I only met Terrance Dicks, who has recently died aged 84, twice. One was the usual sort of thing when asking for an autograph, but the other occasion was special. It was while Nick and I were at the splendid Whooverville convention in 2015 in the capacity of the now-on-hiatus-because-of-real-life DictorcWho podcast. It was at the end of the day and all the podcasters, rather brilliantly, were given the chance to interview most of the convention guests in a whirl of speed dating. We must have spent no more than five minutes with Terrance, but they were five extraordinary minutes with Terrance on form and electrifying after, possibly, just a few pints other than the one he happened to be drinking. He was cheerfully honest and gave a great interview, happily opining on how the state of Doctor Who, when he arrived in 1968, was ominous, with a desperate shortage of scripts, because the production team were “a bunch of drunks”.

This was said entirely without malice, of course, but with a sense of conspiratorial, conversational ease that made me wish I’d been able to speak with him more than just that once, shamelessly hogging the interview without Nick being able to get a word in sideways. He was so generous, friendly and open with two people he’d only just met.

And he was, of course, a legend, the driving force behind Doctor Who between 1968 and 1974 and a huge influence thereafter.
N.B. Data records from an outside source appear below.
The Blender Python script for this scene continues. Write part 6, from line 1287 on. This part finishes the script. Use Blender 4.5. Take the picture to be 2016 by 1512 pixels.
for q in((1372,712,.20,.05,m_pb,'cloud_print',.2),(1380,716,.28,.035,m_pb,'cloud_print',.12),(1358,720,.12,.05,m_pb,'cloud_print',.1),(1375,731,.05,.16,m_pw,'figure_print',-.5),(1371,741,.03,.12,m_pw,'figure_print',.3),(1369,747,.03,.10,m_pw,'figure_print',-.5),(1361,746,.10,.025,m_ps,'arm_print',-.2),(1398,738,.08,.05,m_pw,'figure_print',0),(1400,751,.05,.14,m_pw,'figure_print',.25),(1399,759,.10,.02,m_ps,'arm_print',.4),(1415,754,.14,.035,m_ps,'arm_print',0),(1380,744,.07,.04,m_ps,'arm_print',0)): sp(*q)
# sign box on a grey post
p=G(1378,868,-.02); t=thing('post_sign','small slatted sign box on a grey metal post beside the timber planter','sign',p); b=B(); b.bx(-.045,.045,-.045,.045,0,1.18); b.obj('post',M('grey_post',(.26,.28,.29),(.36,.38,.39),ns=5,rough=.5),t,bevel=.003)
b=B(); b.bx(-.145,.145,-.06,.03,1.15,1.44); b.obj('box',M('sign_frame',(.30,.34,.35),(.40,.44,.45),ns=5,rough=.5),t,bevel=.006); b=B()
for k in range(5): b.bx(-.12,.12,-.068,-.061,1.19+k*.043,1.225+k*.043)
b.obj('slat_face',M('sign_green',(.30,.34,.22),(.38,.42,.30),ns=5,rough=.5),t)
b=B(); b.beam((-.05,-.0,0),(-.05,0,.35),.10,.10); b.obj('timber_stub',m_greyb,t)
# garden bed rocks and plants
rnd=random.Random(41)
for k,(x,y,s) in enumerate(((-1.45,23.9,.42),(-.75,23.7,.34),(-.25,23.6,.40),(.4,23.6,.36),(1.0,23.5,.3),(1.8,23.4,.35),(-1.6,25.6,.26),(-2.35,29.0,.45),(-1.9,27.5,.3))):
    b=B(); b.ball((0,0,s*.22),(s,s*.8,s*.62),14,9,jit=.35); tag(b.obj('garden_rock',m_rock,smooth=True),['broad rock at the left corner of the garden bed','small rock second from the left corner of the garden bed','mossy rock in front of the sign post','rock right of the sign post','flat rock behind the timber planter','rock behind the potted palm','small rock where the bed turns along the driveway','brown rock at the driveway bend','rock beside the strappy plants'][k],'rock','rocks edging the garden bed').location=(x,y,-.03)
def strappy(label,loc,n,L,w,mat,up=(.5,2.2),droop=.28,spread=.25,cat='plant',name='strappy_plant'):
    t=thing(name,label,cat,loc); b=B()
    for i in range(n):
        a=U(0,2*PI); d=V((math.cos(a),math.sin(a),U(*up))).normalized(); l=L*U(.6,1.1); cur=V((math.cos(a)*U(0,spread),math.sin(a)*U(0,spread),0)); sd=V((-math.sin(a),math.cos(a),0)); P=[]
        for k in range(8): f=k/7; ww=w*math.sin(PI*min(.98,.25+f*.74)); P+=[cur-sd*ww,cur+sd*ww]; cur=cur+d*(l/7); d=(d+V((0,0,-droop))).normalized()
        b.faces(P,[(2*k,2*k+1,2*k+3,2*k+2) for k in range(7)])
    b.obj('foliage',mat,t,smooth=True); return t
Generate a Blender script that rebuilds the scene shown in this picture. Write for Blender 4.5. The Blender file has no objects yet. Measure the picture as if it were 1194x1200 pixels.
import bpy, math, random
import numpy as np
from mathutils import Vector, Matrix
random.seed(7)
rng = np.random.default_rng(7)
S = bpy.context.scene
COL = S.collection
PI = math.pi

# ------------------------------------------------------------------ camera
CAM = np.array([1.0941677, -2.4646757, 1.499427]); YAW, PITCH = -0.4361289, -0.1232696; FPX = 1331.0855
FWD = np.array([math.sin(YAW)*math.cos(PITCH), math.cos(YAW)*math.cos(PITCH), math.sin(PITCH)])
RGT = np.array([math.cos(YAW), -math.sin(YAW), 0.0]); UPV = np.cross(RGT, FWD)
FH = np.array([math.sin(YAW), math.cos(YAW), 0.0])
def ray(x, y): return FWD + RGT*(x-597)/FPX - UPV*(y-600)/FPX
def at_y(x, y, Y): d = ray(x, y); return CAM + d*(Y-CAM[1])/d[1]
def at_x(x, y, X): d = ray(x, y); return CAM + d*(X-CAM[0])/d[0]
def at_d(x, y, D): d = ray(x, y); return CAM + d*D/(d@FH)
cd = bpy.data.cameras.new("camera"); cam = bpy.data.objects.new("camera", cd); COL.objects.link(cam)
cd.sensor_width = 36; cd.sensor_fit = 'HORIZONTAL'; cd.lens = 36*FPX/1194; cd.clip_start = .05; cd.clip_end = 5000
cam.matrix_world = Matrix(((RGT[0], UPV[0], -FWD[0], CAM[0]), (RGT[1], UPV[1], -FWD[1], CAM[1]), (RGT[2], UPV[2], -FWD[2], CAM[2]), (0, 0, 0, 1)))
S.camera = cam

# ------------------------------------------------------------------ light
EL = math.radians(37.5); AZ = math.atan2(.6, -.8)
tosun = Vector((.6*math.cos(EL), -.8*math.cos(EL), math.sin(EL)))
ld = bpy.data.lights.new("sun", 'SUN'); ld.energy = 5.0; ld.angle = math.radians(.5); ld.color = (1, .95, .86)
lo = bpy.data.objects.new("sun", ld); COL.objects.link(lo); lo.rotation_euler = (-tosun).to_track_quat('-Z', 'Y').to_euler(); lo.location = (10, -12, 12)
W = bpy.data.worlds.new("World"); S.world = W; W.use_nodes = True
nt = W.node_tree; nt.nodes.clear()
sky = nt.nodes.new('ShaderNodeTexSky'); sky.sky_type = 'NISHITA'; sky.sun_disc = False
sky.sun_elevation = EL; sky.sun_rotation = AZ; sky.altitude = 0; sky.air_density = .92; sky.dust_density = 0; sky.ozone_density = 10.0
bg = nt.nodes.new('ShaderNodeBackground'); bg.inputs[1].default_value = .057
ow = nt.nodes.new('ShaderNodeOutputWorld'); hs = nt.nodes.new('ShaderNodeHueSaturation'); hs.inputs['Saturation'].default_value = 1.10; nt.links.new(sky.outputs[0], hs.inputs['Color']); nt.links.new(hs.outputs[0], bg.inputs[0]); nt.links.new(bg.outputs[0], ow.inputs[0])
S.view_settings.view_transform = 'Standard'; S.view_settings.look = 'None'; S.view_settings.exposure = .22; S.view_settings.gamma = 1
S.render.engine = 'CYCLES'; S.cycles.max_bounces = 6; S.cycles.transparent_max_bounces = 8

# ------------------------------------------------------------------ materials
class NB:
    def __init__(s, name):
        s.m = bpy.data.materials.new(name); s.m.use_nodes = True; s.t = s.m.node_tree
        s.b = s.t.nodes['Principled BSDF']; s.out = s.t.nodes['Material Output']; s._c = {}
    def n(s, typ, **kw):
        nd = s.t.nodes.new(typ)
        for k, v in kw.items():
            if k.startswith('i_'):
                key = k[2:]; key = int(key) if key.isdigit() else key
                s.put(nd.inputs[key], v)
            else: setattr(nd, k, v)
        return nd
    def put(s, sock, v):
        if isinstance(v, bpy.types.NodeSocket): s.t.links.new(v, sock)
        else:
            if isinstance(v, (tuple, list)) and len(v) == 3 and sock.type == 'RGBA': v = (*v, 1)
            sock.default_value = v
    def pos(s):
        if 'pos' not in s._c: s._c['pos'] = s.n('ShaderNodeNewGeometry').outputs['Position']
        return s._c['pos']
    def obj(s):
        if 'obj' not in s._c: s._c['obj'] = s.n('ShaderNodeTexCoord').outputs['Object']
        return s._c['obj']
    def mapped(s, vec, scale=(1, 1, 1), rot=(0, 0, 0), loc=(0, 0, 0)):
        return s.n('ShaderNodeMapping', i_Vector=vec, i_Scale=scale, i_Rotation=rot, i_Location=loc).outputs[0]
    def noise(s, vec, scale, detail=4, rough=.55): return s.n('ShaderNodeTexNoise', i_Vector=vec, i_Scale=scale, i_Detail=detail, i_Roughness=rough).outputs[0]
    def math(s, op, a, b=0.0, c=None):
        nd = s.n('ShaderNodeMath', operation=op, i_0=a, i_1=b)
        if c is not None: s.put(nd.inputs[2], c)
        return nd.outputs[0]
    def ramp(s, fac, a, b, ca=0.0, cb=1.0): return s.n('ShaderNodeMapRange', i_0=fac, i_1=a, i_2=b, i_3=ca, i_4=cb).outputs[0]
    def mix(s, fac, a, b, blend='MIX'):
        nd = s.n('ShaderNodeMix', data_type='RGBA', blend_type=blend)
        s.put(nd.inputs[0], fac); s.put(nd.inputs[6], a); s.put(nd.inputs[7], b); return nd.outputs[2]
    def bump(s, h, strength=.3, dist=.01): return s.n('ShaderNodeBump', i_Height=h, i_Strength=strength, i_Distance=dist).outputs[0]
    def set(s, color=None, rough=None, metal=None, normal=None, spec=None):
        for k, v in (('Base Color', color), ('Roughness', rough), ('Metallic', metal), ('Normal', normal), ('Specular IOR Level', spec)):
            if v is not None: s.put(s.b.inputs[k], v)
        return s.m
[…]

Every head writer on Doctor Who since 1974 has been hugely influenced by him for the simple reason that it’s impossible not to be. His scripts were amongst the very best- The War Games, The Brain of Morbius, State of Decay- but more than that is his wider legacy of shaping what Doctor Who was in his six years as head writer. He didn’t create the programme; indeed, it had glorious tones before him. But the Doctor as the hero we know, “never cruel nor cowardly”, will always define the character. The Doctor may change, but I think we all accepted Terrance as the ultimate arbiter of what was and was not “Doctorish”.

And that’s without even mentioning the Target novelisations, Timewyrm: Exodus or the many other things he achieved. Terrance, you’ll be missed.